Keep in mind: Before the market opened on October 30, we had been pummeled to the tune of about 3,000 points on the downside.

Mr. Regular wanted to show me all the charts he had compiled that clearly showed why the bottom had to fall out and why he was certain of his call.

The first flashing indicator: He was using charts. Charts can’t predict short-term anything. Nothing can. In fact, except for the 200-day moving average – an excellent indicator of long-term trends in stocks – charts, in my opinion, are pretty much useless. But that’s for another time.

My response was a cautious “maybe.” My gut had been telling me that the huge drops and, more importantly, the huge swings in trading ranges over the previous three days were a positive for the markets. But it was still a maybe.

The second flashing indicator: Mr. Regular could not be swayed. He was absolutely certain the bottom was already out, and we were about to enter a free fall.

The third flashing indicator: Mr. Regular, the epitome of the average investor, was certain of the market’s direction.

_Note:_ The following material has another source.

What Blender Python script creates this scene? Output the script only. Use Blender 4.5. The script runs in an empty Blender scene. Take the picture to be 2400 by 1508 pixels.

I missed all three big red flashing indicators. I missed the best buy signal the GQ has ever given off – three huge flashing buy signals, and I missed them all.

Even a 30-plus-year veteran of the market, yours truly, can be influenced by the power of a big sell-off. Looking back at my conversation with Joe Regular, that’s exactly what happened.

The market had been pummeled so badly in such a short amount of time that I was locked into the downside thinking and could not see the flashing buy signals.

I missed a 1,000-point move to the upside.

There are three morals to this story:

  1. Joe Mainstreet is always 180 degrees out of sync with the market. Bet on it.
  2. Never underestimate the power of a sell-off to cloud your decision making.
  3. Never confuse a bull market with brilliance.